Scan the material below for the string "Treat", and copy every line where it shows up.

[SOURCE RECORDS start]

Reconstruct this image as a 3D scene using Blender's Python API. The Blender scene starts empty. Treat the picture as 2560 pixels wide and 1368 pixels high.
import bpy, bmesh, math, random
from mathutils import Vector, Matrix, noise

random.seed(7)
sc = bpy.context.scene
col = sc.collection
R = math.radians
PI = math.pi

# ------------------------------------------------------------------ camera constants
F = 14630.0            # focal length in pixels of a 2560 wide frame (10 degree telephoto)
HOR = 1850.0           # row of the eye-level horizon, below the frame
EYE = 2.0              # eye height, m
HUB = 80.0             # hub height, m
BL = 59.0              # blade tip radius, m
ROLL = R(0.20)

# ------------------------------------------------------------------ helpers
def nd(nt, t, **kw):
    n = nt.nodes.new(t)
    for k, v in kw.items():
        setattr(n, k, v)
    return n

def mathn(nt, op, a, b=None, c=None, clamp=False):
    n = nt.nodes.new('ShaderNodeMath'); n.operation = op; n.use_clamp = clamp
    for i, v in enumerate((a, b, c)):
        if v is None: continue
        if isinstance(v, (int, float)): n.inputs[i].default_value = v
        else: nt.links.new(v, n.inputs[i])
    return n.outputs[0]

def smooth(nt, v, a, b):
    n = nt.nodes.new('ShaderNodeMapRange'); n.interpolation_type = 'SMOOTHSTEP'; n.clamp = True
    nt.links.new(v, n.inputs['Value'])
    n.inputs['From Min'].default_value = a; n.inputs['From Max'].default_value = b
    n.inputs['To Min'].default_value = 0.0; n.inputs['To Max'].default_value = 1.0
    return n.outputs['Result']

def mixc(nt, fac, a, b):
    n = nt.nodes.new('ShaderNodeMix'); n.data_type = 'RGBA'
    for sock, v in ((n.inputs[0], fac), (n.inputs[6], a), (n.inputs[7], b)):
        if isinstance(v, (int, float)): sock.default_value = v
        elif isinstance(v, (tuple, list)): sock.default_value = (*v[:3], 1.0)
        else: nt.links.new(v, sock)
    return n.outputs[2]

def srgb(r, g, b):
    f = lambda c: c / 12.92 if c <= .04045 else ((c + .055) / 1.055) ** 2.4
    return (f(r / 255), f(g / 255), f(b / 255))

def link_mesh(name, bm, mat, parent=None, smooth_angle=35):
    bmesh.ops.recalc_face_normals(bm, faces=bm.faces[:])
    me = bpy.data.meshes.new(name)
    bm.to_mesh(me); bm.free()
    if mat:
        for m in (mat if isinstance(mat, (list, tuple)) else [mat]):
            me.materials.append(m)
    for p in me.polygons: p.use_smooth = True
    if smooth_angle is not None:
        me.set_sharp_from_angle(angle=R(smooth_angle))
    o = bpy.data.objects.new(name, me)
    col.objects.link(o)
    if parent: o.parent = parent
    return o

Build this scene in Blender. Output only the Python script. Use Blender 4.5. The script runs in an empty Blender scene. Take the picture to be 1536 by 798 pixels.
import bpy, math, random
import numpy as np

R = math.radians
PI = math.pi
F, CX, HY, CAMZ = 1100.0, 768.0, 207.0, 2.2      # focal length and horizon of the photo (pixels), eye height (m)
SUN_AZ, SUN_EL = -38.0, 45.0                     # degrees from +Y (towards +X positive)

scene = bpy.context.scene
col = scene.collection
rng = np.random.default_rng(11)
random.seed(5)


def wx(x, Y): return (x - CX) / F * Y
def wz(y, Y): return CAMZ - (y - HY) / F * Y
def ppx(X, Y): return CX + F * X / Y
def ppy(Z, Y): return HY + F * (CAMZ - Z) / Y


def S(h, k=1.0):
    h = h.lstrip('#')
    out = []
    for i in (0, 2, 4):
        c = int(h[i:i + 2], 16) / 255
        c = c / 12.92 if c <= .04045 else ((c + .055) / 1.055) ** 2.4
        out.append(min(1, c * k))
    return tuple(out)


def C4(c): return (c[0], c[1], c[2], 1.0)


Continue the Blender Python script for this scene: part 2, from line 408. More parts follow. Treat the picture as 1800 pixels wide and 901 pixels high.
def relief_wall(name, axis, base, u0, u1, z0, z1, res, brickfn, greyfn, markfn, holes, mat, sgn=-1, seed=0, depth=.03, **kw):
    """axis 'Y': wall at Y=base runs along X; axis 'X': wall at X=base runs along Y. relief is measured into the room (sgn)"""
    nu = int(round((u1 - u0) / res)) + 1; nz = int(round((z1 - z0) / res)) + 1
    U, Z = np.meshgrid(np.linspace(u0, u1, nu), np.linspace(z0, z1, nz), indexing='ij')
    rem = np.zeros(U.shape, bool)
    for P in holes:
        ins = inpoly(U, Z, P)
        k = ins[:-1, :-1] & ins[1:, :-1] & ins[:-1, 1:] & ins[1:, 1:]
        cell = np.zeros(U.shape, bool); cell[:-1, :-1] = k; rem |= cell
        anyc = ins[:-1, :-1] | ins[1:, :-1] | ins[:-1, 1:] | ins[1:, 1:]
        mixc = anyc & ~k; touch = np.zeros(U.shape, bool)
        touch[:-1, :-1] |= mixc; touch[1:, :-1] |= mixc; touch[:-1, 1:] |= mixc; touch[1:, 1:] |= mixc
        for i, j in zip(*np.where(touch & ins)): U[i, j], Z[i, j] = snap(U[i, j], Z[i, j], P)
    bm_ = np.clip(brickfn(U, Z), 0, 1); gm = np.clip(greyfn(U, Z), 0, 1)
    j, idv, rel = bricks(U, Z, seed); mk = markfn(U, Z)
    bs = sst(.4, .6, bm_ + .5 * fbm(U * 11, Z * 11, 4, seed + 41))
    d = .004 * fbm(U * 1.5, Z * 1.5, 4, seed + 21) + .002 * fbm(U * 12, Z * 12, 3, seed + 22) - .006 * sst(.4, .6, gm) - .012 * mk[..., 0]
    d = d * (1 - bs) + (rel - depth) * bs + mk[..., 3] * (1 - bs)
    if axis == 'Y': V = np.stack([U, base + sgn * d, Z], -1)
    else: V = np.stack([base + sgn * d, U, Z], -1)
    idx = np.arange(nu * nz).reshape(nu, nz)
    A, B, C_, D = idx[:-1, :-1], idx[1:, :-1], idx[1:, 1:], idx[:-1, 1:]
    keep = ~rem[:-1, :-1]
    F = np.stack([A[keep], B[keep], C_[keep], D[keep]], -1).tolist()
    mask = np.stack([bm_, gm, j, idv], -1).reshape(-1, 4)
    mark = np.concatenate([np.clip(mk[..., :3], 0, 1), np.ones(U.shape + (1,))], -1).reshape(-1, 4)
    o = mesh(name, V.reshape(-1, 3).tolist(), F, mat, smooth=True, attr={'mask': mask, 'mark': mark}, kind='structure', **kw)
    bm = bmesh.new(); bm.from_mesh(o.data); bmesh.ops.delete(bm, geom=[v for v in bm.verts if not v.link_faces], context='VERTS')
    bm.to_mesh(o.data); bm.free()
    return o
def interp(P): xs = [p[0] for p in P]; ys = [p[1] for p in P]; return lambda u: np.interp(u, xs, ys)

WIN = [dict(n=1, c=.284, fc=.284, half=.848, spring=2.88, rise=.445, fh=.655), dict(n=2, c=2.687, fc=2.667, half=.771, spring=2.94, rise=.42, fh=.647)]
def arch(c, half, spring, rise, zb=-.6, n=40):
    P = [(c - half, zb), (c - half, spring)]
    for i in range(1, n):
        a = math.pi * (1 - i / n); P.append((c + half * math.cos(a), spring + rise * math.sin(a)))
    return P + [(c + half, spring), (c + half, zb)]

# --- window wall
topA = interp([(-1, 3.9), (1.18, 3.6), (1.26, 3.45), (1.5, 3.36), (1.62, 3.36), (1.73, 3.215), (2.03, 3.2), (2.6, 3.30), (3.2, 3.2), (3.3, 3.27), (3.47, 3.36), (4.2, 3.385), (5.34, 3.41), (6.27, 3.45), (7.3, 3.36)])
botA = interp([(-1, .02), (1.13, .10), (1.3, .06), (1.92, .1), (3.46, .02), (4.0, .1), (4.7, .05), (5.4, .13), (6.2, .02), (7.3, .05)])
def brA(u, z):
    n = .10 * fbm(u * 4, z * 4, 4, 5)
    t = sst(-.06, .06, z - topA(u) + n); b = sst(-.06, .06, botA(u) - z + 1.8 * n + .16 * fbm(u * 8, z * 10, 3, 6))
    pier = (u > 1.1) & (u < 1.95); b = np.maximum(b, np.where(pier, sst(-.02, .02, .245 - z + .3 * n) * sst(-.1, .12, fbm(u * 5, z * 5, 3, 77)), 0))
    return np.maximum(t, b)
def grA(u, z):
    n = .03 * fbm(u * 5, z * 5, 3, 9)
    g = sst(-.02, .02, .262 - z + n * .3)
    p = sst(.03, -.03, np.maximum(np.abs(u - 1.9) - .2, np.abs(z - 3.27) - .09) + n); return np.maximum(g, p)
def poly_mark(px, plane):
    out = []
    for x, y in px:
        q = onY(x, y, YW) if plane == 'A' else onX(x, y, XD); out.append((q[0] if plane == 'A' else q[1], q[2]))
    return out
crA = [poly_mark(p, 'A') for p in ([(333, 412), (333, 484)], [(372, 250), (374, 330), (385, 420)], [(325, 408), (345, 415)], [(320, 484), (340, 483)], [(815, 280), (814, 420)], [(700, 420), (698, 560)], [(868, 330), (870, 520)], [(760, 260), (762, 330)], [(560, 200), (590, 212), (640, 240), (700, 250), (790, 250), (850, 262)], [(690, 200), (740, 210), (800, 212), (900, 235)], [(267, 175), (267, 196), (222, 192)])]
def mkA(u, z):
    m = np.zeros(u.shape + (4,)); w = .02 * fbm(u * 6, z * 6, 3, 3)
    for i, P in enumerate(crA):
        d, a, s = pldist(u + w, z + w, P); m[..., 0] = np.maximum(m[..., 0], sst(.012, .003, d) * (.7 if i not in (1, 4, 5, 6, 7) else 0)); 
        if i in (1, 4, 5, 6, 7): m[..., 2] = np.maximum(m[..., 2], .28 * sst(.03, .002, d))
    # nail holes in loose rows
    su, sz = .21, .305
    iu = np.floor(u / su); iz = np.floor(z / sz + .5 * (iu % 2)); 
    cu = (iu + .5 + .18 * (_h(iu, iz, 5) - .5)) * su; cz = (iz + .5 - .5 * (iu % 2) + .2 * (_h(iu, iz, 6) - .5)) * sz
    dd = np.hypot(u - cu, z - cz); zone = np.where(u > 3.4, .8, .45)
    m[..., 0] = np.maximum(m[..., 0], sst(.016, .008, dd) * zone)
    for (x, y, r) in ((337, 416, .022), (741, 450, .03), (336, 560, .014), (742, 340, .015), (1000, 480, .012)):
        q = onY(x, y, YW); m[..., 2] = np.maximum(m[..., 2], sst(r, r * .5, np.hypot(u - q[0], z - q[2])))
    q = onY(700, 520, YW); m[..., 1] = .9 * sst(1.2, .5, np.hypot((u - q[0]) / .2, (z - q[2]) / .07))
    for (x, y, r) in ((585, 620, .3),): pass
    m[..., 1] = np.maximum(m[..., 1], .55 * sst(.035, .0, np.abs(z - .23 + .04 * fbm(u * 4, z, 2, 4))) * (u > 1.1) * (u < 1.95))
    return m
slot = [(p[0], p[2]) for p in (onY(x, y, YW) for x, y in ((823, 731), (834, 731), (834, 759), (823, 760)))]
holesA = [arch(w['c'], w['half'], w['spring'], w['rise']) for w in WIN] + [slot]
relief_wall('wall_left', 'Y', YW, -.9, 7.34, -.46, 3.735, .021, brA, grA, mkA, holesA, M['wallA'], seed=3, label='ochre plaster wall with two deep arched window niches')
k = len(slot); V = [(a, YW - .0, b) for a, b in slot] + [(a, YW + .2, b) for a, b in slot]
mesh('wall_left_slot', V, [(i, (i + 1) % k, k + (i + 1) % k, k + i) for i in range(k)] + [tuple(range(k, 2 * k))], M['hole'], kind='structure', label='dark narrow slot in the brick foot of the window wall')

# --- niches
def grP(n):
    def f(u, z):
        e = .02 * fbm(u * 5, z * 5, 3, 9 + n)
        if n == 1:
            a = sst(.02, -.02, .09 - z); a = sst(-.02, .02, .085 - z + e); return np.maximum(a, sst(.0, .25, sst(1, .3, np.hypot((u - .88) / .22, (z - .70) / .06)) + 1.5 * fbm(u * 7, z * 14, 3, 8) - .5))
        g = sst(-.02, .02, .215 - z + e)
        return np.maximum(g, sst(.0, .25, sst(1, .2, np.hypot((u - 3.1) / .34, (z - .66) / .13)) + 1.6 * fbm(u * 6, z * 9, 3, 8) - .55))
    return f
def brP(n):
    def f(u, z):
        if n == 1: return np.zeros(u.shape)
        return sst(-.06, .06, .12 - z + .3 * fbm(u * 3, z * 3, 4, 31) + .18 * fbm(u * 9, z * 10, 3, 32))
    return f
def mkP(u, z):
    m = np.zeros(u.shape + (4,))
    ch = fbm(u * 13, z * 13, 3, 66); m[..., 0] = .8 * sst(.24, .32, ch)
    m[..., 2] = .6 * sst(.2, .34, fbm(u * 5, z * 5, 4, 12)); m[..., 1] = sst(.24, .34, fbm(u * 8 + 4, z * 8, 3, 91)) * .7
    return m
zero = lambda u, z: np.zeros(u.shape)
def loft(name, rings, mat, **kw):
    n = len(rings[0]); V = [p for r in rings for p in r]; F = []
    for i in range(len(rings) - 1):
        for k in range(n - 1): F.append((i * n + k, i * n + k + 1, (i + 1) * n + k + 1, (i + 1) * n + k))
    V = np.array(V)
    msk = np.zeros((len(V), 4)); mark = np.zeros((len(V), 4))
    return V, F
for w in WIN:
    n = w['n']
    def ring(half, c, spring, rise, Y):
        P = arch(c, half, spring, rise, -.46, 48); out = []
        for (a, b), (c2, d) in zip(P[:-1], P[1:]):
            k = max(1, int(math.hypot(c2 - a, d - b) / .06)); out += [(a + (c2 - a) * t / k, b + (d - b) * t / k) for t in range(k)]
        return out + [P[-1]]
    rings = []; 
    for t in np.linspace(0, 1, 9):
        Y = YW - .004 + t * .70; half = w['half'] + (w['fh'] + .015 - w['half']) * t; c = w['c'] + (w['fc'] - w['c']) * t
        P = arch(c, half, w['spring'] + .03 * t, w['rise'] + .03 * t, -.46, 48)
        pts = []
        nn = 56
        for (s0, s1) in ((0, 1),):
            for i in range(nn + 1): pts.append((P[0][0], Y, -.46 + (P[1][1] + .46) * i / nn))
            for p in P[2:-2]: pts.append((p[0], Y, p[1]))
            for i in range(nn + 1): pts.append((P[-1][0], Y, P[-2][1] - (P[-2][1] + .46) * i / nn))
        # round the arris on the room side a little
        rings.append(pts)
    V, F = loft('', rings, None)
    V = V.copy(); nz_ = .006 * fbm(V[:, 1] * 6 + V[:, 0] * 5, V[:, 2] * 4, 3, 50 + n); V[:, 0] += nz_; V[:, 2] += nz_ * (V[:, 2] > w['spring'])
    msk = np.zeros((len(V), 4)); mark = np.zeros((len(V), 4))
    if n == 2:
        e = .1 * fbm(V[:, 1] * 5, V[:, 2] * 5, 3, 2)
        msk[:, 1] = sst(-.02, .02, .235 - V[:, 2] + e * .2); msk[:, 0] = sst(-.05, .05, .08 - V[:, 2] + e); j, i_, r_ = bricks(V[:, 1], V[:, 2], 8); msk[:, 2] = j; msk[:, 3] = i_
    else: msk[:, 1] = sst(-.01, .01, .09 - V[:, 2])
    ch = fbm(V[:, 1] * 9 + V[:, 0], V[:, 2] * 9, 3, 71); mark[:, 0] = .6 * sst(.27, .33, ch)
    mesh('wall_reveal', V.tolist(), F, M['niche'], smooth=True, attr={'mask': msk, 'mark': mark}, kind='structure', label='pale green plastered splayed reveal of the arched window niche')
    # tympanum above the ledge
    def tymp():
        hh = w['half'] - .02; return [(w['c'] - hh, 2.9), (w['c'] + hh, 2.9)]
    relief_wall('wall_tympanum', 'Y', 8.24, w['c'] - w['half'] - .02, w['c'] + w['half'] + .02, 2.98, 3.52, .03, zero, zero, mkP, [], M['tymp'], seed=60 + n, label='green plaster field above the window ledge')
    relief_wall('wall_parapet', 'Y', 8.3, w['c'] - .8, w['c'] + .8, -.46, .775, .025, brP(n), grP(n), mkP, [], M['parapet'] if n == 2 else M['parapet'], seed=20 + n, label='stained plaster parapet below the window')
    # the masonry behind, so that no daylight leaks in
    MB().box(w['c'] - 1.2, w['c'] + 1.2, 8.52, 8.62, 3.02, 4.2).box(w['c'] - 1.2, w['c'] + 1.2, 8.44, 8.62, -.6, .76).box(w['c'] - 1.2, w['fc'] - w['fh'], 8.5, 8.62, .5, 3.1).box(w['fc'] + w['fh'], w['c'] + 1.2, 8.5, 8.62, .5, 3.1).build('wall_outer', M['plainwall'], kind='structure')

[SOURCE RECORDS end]

## SOLUTION FOR THIS TASK
Reconstruct this image as a 3D scene using Blender's Python API. The Blender scene starts empty. Treat the picture as 2560 pixels wide and 1368 pixels high.
Continue the Blender Python script for this scene: part 2, from line 408. More parts follow. Treat the picture as 1800 pixels wide and 901 pixels high.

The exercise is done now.